Star Jan. 6 Witness Changed 47 Answers After Testifying, Document Shows

Star Jan. 6 Witness Changed 47 Answers After Testifying, Document Shows
Cassidy Hutchinson testifies during the sixth hearing by the House January 6 committee on the U.S. Capitol in the Cannon House Office Building in Washington on June 28, 2022. (Andrew Harnik/Pool/AFP via Getty Images)

One of the star witnesses for the U.S. House of Representatives panel that investigated the Jan. 6, 2021, breach of the U.S. Capitol changed 47 answers after she testified to the panel four times, a newly revealed document shows.

Cassidy Hutchinson, who was an aide to White House Chief of Staff Mark Meadows when the breach happened, made the changes after she made new claims for the first time in the fourth interview with the House Select Committee to Investigate the January 6th Attack on the United States Capitol.

Ms. Hutchinson, for instance, said in an earlier interview that she did not know whether anyone told then-President Trump whether some people at the Ellipse, where he gave a speech, were carrying weapons. The erratum says that was wrong. Ms. Hutchinson, it says, actually knew that President Trump was told there were weapons in the crowd.

Ms. Hutchinson claimed that an aide had informed the president of weapons in the crowd, but did not say she overheard or witnessed the conversation.

Another update involved a question about whether there were discussions about referencing Antifa, the far-left network when discussing Jan. 6.

“I was not privy to any conversations to include a word or the acronym ‘antifa’ in any of the president’s correspondence to the public after the events and—after or during the events that transpired on Jan. 6,” Ms. Hutchinson said originally.

She said that there was “an emphasis on blaming Antifa” in the erratum.

A third update dealt with a card from the White House that said, “Anyone who entered the Capitol without proper authority should leave immediately.”

Ms. Hutchinson said at first that she was the one who wrote the phrase on the card but that she did not remember who relayed it to her.

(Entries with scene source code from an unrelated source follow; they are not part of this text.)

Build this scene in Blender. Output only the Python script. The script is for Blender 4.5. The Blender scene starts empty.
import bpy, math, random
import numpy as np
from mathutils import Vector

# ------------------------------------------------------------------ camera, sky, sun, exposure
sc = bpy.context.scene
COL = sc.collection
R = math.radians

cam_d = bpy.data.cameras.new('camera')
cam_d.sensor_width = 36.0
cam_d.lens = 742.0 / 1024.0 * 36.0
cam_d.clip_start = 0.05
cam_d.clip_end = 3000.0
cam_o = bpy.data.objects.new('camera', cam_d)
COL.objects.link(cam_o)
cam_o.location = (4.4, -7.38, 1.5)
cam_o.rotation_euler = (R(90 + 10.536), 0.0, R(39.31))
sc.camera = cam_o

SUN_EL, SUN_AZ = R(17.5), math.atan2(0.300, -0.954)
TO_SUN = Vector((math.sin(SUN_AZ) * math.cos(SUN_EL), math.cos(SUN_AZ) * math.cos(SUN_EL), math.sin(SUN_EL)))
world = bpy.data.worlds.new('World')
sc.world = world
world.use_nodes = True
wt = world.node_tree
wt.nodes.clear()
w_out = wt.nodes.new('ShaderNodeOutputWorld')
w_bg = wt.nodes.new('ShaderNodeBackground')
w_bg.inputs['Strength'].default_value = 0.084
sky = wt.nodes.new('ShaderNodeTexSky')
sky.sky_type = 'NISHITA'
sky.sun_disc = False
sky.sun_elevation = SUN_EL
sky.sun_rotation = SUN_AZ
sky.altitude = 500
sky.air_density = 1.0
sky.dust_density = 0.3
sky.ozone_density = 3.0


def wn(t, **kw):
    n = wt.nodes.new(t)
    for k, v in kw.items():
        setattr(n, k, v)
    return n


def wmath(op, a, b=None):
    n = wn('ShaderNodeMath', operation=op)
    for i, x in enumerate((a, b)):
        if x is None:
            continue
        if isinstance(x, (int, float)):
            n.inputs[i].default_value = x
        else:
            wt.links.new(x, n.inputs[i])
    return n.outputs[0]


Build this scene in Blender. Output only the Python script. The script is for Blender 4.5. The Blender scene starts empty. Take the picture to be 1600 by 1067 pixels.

“There was somebody who had called me on my work cell phone, and this was a draft tweet that this person felt would be useful if it went out from the President’s Twitter or from another significant media surrogate,” she said. “And I remember writing this down and passing it in to Mark and giving him the context in real time. I don’t recall who relayed this message to me, though.”

In the erratum, Ms. Hutchinson said that Mr. Meadows dictated the phrase to her. The erratum changed 47 earlier answers across the four interviews and ran 15 pages.

The Jan. 6 panel, which was disbanded at the end of the previous Congress, did not release the document. Rep. Barry Loudermilk (R-Ga.), chairman of the House Administration’s Subcommittee on Investigations, made it public on April 15.

Mr. Loudermilk previously included some images from the erratum, but not the full document, in an interim report detailing his investigation into Jan. 6. The images showed that Ms. Hutchinson, while claiming that President Trump lunged for the wheel of the vehicle he was riding in on Jan. 6, stated that this vehicle was “The Beast,” a specific presidential vehicle. In the erratum, she acknowledged that was wrong, and that President Trump was actually riding in an SUV.

Multiple witnesses disputed Ms. Hutchinson’s claim, including Anthony Ornato, a Secret Service agent to whom she attributed the allegation.

Ms. Hutchinson’s lawyer has not responded to requests for comment on the erratum.

Ms. Hutchinson said in her fourth interview that the new claims stemmed from switching legal representation. Her previous lawyer, she said, told her that “you’re not lying if you say you don’t recall,” she alleged.

Ms. Hutchinson also wrote in her book that she was prepared to divulge the previously undisclosed information in her third interview, but did not.

Ms. Hutchinson ended up testifying to the panel another time in a public hearing. Her claims were widely broadcast and reported on by news media.

“The select committee, despite knowing that Hutchinson’s testimony changed substantially over time to be more dramatic, rushed into yet another Hollywood hearing even though they were not able to verify the story,” Mr. Loudermilk’s subcommittee said in its interim report. “The select committee latched onto a sensational and uncorroborated story in its attempt to publicly prosecute Donald Trump.”

Mr. Loudermilk also previously circulated a transcript with the driver of the vehicle in which President Trump was riding. The driver told the panel that President Trump did not lunge for the wheel.

President Trump “never grabbed the steering wheel,” the agent said, according to the transcript, which was reviewed by The Epoch Times. “I didn’t see him lunge to try to get into the front seat at all.”

The transcript with the driver has not been publicly released.

Rep. Bennie Thompson (D-Miss.), the chairman of the Jan. 6 panel, defended keeping some transcripts secret. He said recently that the panel had to send some transcripts to the executive branch to review while noting that references to the transcripts were included in the panel’s final report. All of the evidence the panel gathered, he said, “points to the same conclusion: Donald Trump wanted to join his violent mob as it marched on the Capitol.”